# Start of DATASET EXCERPT

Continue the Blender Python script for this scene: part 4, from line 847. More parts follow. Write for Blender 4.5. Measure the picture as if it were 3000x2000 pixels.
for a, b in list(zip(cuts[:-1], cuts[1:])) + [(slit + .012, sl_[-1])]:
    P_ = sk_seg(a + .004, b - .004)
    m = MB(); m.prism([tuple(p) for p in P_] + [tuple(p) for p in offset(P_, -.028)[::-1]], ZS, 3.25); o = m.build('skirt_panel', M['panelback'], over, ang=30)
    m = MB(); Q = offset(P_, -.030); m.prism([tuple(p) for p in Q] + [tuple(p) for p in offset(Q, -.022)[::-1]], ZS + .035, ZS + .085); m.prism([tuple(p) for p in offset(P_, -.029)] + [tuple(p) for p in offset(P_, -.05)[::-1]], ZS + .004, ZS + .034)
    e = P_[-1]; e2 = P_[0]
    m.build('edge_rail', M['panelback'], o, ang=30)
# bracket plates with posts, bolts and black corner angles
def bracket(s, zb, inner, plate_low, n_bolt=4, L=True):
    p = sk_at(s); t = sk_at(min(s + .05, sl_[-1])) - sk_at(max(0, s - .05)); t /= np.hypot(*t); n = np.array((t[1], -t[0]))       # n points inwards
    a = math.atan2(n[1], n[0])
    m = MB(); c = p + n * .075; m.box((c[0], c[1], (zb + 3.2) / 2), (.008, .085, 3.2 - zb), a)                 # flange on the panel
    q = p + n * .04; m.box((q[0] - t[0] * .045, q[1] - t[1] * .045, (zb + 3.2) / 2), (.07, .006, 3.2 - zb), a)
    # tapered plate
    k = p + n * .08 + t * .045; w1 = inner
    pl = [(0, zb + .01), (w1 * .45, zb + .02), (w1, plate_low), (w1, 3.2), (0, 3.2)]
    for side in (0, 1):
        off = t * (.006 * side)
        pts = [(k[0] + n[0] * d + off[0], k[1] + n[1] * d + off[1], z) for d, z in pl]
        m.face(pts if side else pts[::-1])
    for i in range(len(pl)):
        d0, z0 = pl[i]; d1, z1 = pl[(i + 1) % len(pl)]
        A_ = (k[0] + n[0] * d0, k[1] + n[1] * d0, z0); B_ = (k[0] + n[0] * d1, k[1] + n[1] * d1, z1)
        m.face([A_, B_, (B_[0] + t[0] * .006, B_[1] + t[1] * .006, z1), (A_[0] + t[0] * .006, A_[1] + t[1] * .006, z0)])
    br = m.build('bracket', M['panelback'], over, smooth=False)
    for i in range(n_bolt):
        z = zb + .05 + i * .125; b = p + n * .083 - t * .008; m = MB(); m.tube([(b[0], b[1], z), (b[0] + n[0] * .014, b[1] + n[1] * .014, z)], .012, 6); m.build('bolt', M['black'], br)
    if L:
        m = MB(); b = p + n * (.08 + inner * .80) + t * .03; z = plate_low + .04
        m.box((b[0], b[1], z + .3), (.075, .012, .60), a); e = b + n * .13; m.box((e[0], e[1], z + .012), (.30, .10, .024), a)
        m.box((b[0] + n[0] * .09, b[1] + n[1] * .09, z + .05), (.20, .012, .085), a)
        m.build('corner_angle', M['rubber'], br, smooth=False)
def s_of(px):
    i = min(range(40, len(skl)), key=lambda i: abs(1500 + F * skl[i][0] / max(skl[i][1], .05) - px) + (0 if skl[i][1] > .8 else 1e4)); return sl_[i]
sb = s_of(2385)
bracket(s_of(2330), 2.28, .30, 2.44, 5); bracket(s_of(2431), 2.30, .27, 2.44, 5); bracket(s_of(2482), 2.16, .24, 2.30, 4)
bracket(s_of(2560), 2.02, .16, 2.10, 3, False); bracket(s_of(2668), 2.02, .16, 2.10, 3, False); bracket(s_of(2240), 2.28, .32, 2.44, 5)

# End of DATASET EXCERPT

**CHALLENGE:**
Without changing a word, restate the whole listing.

**PROBLEM SOLUTION:**
Continue the Blender Python script for this scene: part 4, from line 847. More parts follow. Write for Blender 4.5. Measure the picture as if it were 3000x2000 pixels.
for a, b in list(zip(cuts[:-1], cuts[1:])) + [(slit + .012, sl_[-1])]:
    P_ = sk_seg(a + .004, b - .004)
    m = MB(); m.prism([tuple(p) for p in P_] + [tuple(p) for p in offset(P_, -.028)[::-1]], ZS, 3.25); o = m.build('skirt_panel', M['panelback'], over, ang=30)
    m = MB(); Q = offset(P_, -.030); m.prism([tuple(p) for p in Q] + [tuple(p) for p in offset(Q, -.022)[::-1]], ZS + .035, ZS + .085); m.prism([tuple(p) for p in offset(P_, -.029)] + [tuple(p) for p in offset(P_, -.05)[::-1]], ZS + .004, ZS + .034)
    e = P_[-1]; e2 = P_[0]
    m.build('edge_rail', M['panelback'], o, ang=30)
# bracket plates with posts, bolts and black corner angles
def bracket(s, zb, inner, plate_low, n_bolt=4, L=True):
    p = sk_at(s); t = sk_at(min(s + .05, sl_[-1])) - sk_at(max(0, s - .05)); t /= np.hypot(*t); n = np.array((t[1], -t[0]))       # n points inwards
    a = math.atan2(n[1], n[0])
    m = MB(); c = p + n * .075; m.box((c[0], c[1], (zb + 3.2) / 2), (.008, .085, 3.2 - zb), a)                 # flange on the panel
    q = p + n * .04; m.box((q[0] - t[0] * .045, q[1] - t[1] * .045, (zb + 3.2) / 2), (.07, .006, 3.2 - zb), a)
    # tapered plate
    k = p + n * .08 + t * .045; w1 = inner
    pl = [(0, zb + .01), (w1 * .45, zb + .02), (w1, plate_low), (w1, 3.2), (0, 3.2)]
    for side in (0, 1):
        off = t * (.006 * side)
        pts = [(k[0] + n[0] * d + off[0], k[1] + n[1] * d + off[1], z) for d, z in pl]
        m.face(pts if side else pts[::-1])
    for i in range(len(pl)):
        d0, z0 = pl[i]; d1, z1 = pl[(i + 1) % len(pl)]
        A_ = (k[0] + n[0] * d0, k[1] + n[1] * d0, z0); B_ = (k[0] + n[0] * d1, k[1] + n[1] * d1, z1)
        m.face([A_, B_, (B_[0] + t[0] * .006, B_[1] + t[1] * .006, z1), (A_[0] + t[0] * .006, A_[1] + t[1] * .006, z0)])
    br = m.build('bracket', M['panelback'], over, smooth=False)
    for i in range(n_bolt):
        z = zb + .05 + i * .125; b = p + n * .083 - t * .008; m = MB(); m.tube([(b[0], b[1], z), (b[0] + n[0] * .014, b[1] + n[1] * .014, z)], .012, 6); m.build('bolt', M['black'], br)
    if L:
        m = MB(); b = p + n * (.08 + inner * .80) + t * .03; z = plate_low + .04
        m.box((b[0], b[1], z + .3), (.075, .012, .60), a); e = b + n * .13; m.box((e[0], e[1], z + .012), (.30, .10, .024), a)
        m.box((b[0] + n[0] * .09, b[1] + n[1] * .09, z + .05), (.20, .012, .085), a)
        m.build('corner_angle', M['rubber'], br, smooth=False)
def s_of(px):
    i = min(range(40, len(skl)), key=lambda i: abs(1500 + F * skl[i][0] / max(skl[i][1], .05) - px) + (0 if skl[i][1] > .8 else 1e4)); return sl_[i]
sb = s_of(2385)
bracket(s_of(2330), 2.28, .30, 2.44, 5); bracket(s_of(2431), 2.30, .27, 2.44, 5); bracket(s_of(2482), 2.16, .24, 2.30, 4)
bracket(s_of(2560), 2.02, .16, 2.10, 3, False); bracket(s_of(2668), 2.02, .16, 2.10, 3, False); bracket(s_of(2240), 2.28, .32, 2.44, 5)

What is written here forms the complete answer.